--- Data excerpt ---

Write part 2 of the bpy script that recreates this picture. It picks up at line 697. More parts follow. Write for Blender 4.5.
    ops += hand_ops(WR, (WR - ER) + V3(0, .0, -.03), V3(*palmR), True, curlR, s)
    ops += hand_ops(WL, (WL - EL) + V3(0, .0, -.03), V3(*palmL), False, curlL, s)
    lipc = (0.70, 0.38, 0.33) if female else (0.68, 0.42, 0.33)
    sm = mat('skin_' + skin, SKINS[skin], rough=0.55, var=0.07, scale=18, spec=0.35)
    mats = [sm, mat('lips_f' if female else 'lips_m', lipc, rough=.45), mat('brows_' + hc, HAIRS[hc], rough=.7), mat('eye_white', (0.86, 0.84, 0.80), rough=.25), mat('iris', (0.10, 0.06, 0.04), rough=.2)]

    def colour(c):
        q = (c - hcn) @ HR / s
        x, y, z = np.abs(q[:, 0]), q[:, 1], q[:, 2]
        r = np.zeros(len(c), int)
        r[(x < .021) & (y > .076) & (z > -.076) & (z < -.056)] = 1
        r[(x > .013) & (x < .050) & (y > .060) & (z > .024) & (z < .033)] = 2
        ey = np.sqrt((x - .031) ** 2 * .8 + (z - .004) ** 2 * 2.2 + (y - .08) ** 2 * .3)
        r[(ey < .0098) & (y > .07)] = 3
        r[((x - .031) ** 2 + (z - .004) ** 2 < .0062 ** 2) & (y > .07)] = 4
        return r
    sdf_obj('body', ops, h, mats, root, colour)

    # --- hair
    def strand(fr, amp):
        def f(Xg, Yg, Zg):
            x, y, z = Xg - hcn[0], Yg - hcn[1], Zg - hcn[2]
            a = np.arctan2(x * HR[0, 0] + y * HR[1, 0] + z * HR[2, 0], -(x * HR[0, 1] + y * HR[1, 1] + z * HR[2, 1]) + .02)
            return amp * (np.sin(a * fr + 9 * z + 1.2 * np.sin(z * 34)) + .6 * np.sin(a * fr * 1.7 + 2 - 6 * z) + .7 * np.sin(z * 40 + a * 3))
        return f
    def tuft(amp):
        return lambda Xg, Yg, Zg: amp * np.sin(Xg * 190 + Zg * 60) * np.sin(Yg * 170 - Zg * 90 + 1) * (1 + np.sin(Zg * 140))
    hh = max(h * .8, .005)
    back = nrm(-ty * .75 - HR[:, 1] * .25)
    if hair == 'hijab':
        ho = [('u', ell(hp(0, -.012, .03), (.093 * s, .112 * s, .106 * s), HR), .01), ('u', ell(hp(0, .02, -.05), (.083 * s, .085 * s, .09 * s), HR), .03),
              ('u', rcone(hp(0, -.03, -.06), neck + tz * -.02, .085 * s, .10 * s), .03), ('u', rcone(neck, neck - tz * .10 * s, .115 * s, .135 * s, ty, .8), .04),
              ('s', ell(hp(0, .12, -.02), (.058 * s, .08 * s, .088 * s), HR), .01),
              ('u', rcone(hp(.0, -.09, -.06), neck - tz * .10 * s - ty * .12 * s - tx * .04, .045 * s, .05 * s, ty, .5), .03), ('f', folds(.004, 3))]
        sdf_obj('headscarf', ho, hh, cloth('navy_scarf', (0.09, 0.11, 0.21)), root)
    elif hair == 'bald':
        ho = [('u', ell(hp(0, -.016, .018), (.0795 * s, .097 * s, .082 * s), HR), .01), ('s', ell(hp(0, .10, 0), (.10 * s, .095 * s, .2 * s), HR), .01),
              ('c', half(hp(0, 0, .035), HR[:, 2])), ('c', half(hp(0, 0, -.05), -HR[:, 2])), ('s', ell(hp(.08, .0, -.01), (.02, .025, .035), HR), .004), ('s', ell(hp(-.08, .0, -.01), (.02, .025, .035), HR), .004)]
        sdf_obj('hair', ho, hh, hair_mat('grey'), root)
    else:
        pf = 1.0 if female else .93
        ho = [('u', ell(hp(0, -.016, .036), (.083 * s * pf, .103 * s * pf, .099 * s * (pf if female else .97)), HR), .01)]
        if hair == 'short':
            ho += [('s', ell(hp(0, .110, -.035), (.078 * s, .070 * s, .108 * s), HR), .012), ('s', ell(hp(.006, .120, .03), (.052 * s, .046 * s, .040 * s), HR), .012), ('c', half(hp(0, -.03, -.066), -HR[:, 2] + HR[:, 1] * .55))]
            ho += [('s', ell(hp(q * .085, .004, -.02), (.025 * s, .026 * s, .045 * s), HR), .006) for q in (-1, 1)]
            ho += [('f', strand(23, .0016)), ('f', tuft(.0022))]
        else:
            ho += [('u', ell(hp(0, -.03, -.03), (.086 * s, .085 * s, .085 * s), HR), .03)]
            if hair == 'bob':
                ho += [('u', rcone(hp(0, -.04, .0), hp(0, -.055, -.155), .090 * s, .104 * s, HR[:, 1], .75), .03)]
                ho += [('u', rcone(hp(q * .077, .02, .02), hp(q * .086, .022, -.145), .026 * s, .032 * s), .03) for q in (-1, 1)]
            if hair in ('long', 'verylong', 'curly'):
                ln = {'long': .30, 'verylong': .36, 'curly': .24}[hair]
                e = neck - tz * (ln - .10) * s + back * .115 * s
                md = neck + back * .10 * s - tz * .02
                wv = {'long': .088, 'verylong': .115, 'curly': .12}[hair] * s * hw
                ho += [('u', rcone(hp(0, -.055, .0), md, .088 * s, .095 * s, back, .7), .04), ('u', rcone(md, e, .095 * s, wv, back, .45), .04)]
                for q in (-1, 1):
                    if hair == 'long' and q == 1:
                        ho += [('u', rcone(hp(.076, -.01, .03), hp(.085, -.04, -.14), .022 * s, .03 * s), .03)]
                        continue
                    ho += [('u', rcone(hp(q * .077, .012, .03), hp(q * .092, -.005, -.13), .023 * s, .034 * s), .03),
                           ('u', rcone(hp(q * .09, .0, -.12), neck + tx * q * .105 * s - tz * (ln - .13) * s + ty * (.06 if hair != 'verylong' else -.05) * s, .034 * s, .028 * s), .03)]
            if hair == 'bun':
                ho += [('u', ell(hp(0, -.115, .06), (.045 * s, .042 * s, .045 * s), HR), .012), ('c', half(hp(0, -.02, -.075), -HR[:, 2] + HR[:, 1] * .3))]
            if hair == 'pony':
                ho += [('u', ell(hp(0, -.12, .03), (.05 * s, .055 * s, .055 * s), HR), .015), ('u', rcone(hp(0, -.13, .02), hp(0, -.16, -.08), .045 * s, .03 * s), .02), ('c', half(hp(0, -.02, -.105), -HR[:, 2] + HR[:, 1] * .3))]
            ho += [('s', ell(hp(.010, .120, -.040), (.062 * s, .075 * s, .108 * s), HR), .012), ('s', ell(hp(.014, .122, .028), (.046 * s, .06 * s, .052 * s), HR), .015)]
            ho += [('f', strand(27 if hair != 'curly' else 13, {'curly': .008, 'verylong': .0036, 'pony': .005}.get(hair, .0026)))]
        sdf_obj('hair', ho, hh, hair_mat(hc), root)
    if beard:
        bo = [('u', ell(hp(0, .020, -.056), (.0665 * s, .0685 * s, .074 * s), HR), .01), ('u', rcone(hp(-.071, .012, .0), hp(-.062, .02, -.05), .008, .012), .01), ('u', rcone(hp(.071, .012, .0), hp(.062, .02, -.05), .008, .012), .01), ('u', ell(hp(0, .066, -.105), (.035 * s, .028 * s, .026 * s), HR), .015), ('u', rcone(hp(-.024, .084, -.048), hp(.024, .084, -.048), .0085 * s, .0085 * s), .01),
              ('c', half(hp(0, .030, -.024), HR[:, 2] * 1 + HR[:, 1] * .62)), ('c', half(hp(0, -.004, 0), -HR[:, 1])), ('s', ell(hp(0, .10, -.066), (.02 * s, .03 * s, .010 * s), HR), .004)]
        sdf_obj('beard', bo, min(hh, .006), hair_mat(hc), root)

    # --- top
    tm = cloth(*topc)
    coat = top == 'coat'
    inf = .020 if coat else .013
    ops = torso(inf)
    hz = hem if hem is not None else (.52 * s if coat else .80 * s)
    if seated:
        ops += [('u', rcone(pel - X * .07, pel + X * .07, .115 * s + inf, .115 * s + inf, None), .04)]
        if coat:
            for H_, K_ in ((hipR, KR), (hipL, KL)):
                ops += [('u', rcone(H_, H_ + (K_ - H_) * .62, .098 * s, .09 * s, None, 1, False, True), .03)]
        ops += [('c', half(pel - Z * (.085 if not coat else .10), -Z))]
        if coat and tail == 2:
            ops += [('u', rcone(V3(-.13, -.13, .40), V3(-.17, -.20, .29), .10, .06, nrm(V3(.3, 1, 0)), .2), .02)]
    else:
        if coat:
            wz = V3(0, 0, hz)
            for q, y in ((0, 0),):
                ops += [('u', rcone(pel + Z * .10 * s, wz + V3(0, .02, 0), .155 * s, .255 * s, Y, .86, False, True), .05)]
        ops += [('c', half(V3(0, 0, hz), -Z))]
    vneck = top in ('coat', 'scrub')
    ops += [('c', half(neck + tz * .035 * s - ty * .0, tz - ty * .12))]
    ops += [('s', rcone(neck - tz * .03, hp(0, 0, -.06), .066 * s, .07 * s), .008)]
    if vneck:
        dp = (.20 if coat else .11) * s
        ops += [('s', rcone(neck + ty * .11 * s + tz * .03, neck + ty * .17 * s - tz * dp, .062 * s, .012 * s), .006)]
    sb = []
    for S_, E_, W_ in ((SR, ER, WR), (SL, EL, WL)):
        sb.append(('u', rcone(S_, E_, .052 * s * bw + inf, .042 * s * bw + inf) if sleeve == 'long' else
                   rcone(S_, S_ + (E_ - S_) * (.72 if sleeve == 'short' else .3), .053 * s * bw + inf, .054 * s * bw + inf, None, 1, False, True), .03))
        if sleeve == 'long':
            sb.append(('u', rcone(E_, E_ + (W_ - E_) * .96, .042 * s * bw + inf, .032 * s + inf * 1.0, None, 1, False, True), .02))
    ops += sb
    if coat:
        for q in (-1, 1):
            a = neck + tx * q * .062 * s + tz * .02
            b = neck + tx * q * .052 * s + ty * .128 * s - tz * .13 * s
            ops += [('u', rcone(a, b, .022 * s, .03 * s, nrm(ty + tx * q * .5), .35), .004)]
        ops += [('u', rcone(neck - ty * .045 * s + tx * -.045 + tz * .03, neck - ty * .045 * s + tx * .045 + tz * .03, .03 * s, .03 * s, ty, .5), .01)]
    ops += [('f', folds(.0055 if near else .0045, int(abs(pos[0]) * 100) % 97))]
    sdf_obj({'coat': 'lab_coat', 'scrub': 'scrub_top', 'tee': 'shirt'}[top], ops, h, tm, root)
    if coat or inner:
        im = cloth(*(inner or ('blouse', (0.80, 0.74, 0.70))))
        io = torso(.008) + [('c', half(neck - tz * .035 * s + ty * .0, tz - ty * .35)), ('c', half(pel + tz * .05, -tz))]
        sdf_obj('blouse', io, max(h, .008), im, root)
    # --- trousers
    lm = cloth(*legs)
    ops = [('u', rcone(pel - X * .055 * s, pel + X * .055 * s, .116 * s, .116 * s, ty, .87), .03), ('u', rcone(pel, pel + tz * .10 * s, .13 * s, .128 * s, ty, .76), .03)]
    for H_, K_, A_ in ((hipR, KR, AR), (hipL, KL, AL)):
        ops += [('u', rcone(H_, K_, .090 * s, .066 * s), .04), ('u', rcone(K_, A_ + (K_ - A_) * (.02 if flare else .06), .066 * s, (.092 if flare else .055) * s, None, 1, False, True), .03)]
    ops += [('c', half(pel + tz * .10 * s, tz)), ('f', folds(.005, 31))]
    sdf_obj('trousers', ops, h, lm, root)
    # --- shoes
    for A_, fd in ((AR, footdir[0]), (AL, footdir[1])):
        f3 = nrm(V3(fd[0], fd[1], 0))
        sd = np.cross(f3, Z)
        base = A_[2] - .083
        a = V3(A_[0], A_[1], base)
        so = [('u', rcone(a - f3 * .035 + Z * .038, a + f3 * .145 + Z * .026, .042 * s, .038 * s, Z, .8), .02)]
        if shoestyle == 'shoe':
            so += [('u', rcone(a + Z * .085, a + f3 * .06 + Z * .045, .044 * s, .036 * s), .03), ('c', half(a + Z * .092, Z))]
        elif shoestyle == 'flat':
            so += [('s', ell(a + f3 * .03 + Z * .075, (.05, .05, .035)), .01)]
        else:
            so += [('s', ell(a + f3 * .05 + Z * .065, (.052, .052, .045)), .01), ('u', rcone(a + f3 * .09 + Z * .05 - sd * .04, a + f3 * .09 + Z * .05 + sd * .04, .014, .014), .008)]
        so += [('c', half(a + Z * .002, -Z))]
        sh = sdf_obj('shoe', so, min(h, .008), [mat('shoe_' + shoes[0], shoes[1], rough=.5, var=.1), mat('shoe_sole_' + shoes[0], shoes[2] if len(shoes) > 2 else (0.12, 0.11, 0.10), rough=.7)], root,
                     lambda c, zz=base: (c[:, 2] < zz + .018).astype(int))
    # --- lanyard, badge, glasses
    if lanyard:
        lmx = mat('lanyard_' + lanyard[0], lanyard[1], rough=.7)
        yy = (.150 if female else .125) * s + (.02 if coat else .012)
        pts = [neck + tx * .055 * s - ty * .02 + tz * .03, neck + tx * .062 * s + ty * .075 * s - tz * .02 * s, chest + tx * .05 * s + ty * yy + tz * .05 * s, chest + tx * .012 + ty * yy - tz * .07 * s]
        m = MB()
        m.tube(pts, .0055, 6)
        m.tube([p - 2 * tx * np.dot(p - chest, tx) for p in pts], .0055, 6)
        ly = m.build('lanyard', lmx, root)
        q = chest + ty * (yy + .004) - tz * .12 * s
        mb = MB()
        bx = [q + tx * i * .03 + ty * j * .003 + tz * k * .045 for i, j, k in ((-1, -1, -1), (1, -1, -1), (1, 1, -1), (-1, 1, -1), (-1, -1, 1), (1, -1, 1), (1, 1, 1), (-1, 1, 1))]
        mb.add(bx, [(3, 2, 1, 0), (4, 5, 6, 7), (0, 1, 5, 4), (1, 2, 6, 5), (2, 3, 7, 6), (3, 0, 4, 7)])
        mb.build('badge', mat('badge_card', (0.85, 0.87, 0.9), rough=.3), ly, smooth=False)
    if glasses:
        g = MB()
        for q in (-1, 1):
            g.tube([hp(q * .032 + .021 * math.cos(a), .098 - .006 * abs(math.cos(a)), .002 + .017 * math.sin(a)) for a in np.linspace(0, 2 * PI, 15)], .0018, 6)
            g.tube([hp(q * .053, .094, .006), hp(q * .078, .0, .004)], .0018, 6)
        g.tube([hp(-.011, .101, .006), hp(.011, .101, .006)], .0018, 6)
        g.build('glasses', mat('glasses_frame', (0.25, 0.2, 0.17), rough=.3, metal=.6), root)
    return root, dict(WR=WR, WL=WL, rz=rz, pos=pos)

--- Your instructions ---
Each line from the top of the material above through the line with "mats = [sm, mat('lips_f'" must be echoed exactly, and no other line.

--- Worked answer ---
Write part 2 of the bpy script that recreates this picture. It picks up at line 697. More parts follow. Write for Blender 4.5.
    ops += hand_ops(WR, (WR - ER) + V3(0, .0, -.03), V3(*palmR), True, curlR, s)
    ops += hand_ops(WL, (WL - EL) + V3(0, .0, -.03), V3(*palmL), False, curlL, s)
    lipc = (0.70, 0.38, 0.33) if female else (0.68, 0.42, 0.33)
    sm = mat('skin_' + skin, SKINS[skin], rough=0.55, var=0.07, scale=18, spec=0.35)
    mats = [sm, mat('lips_f' if female else 'lips_m', lipc, rough=.45), mat('brows_' + hc, HAIRS[hc], rough=.7), mat('eye_white', (0.86, 0.84, 0.80), rough=.25), mat('iris', (0.10, 0.06, 0.04), rough=.2)]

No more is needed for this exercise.